Novo Nordisk owned Catalent Indiana sterile products formulation facility was inspected by USFDA in June – July 2025. The inspection, conducted by USFDA investigators  Joohi Castelvetere, Robert J.Ham, Martin M.Kimani and Shannon L.Maisano resulted in a USFDA Form 483 with six observations. These span inadequate failure investigations, microbial contamination control lapses, deficiencies in environmental monitoring and aseptic practices, and shortcomings in visual inspection procedures. The 483 also highlighted deficient electronic data control procedures over legacy equipment and failure of Catalent to verify components for DEG and EG contaminants.

Incomplete investigations: Many batch failures and component discrepancies lacked conclusions or follow-up:
  • Investigations into particulate contamination and hair strands in sterile drug products were inadequate, despite an ongoing trend of hair-related stopper issues. No commercial lots were rejected due to hair. Not all deviations were investigated; impact analysis was limited to a one-year span and failed to assess complaints. Although components were identified as a potential root cause, no CAPAs were taken.
  • Investigation into the observation of Staphylococcus hominis during surface monitoring did not consider the impact on previous batches or other syringe configurations. Though operator error and method were identified as potential root causes, no documented actions were taken.
  • Investigation into a pest incident identified material syringes as a probable root cause, but no follow-up actions were taken with the material supplier.
  • Investigation into an action-level result in microbial monitoring of water did not consider a reported incident involving hose attachment to the sampling port and residual water in the hose as possible root causes.
  • Delays were observed in logging incidents related to visual inspection failures and particle appearance. Investigations and CAPAs were inadequate, and CAPA effectiveness checks were lacking.
  • The root cause for a batch stability failure was identified as “man,” without scientific support, and no CAPA was implemented.
  • Deviations were not triggered for all critical equipment failures and leaks.
  • Timely and thorough investigations were not initiated for unexplained batch terminations.
Microbial contamination control procedures are not adequate:
  • The media fill program does not include all high-risk or critical interventions. It does not track previous atypical interventions for inclusion in the media fill programme. Excursions in high-risk interventions compared to media fill studies do not trigger deviation logging or investigation.
  • Multiple instances of first air violations by operators during set up, inconsistent operator practices during stopper chute installation were noted.
Deficiencies in environmental monitoring in aseptic processing areas
  • Direct surface monitoring of all filling heads is not performed.

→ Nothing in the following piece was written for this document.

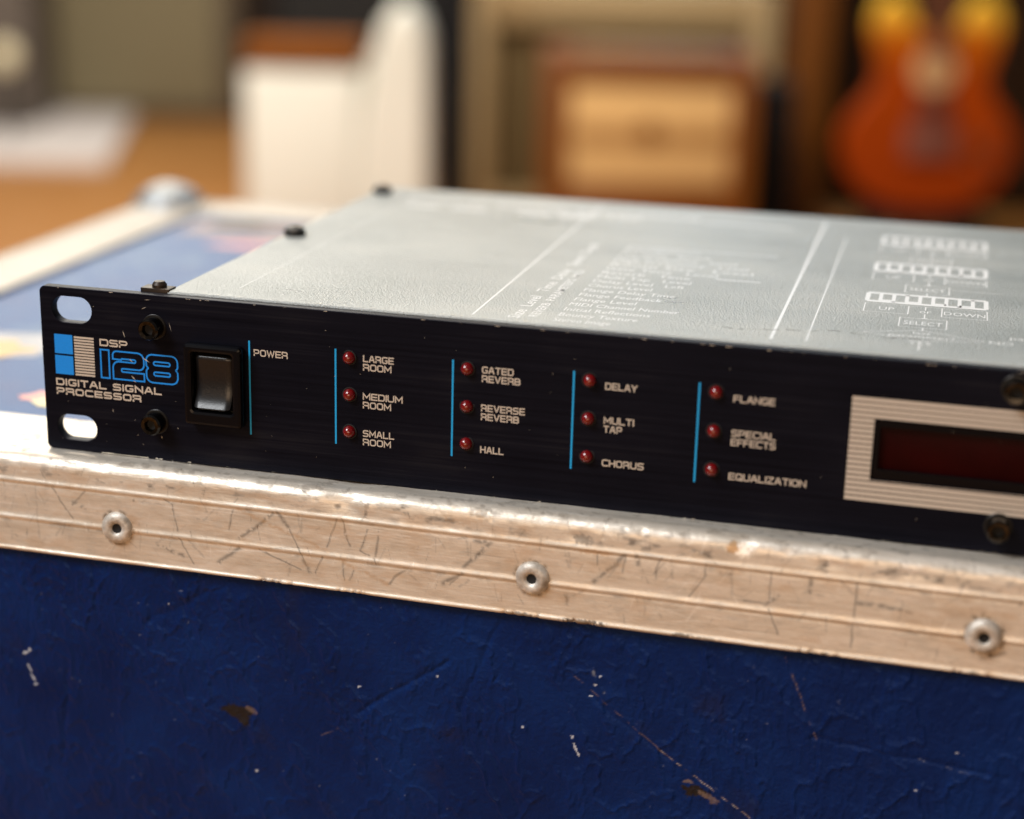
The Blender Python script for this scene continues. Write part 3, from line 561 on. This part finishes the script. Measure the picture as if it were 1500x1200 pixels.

No scientifically justified microbial recovery study supports filling head sampling activities. Surface contact sampling of aseptic connections is not performed.
Process control procedures are lacking:
  • For 100% visual inspection, limits are not established for individual defect types—but only for overall defect criticality categories (e.g., critical, major, minor). The Automated Visual Inspection (AVI) system categorizes defects only as cosmetic or particulate and does not identify specific defect types (e.g., hair, glass, fiber), failing to provide visibility into critical defects such as hair in finished products.
Lapses in QC systems and procedures:
  • Sterility sample counts are not documeted when taken during interventions
  • The legacy UV-Vis spectrophotometer lacks login, data backup, audit trail features, and data review procedures. Audit trails are not reviewed. The Data Integrity (DI) Assessment and Remediation Plan does not identify all equipment with critical DI gaps.
Test Reports from suppliers are accepted without establishing reliability of supplier’s analyses
  • High risk components like Polysorbate 20 and Polysorbate 80 are not tested by the Firm for diethylene glycol (DEG) and ethylene glycol (EG).